The Right to information Act, 2005 provides a distinct procedure to seek the information on the governance. One can apply in writing or through electronic means in English or Hindi or in the official language of the area to the PIO, the particulars of the information required ought to be specified, providing the motive behind seeking information are not mandatory, fees as may be prescribed (if not belonging to the below poverty line category) should be paid. Fees required for the application is prescribed in the act. Application fees prescribed must be reasonable. If extra fees are necessary, then it must be intimated in writing with calculation details on how the amount is derived, applicant can seek review of the decision on fees charged by the PIO by applying to the apposite Appellate Authority, no fees will be charged from people living below the poverty line, Applicant is given information free of cost only if the PIO fails to comply with the prescribed time limit.

There is a distinctive procedure prescribed in the Act for submitting the application. One can submit the application personally it is important to ensure that one gets the copy of the application and proof of payment duly stamped, signed and dated, either by the PIO or by the inward department. Submission of the application can also be made by Registered Post AD. The AD card will work as evidence of submission, after it is returned to you by the postal department.

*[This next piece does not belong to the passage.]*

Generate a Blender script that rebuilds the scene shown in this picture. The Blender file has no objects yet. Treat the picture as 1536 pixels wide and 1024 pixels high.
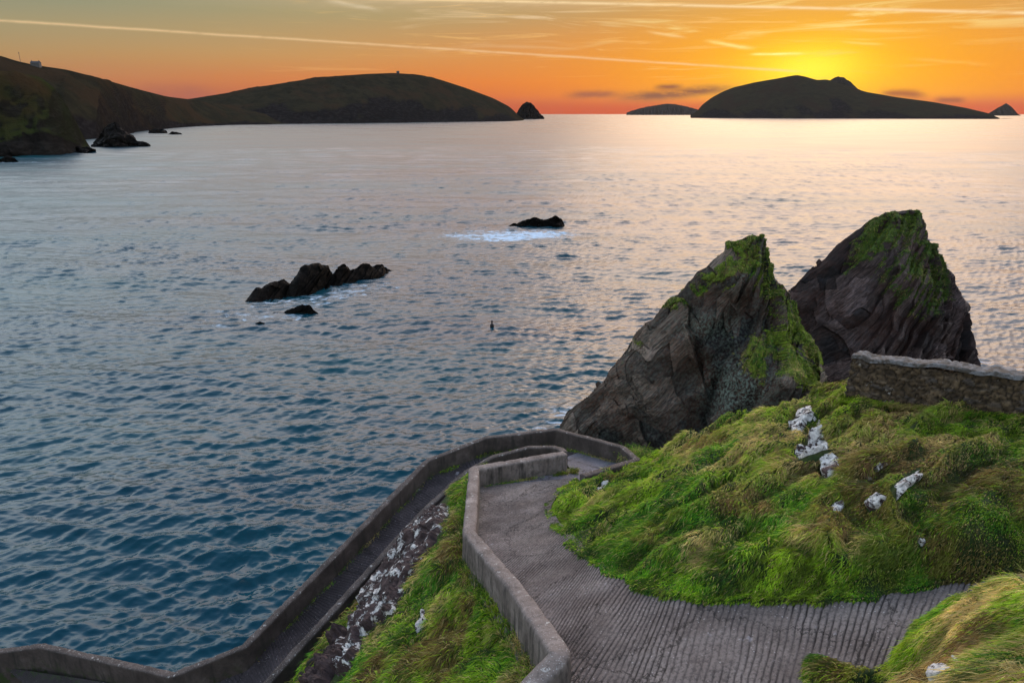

In case the AD card does not come back with a proper stamp, signature and date of receipt then one should follow up with the dispatching post office to get the AD card done. Submission can also be made via Speed Post. There is a specified time limit provided in the Act. For PIO to reply to application, the time limit is 30 days from date of receipt of application. For PIO to transfer to another PA under Sec 6(3), the time limit prescribed is 5 days from date of receipt of application. For PIO to issue notice to 3rd Party, the time limit provided is 5 days from date of receipt of application. For 3rd Party to make a representation to PIO, the limit is 10 days from date of notice from PIO. For PIO to reply to application if 3rdParty involved, the time limit is 40 days from date of receipt of application. For applicant to make First Appea, 30 days is the time limit provided from date of receipt of PIO’s reply or from date when reply was to be received. For First Appellate Authority to pass an order it is 30 days from receipt of First Appeal or maximum 45 days only if the grounds for impediment are given in writing. Applicant to make Second Appeal before CIC/SIC it should be within 90 days from receipt of First Appeal orders or from the date when orders were to be received. There is no time limit given for CIC/SIC to decide Second Appeal.

Incase there is no response from the PIO or refuses to accept an application; delays release of information without reasonable cause; knowingly giving deficient, erroneous, disingenuous information; destroying information that has been requested; obstructing furnishing of requested information in any way then every PIO will be responsible for fine of Rs. 250 per day, up to a maximum of Rs. 25,000/-.

Right to Information Act, 2005 is a remarkable initiative in the part of the Government to empower the citizens to seek information about the governance. It is ought to be utilized by the citizens and used as an instrument to keep vigilance on the functioning of the Government and its instrumentalities.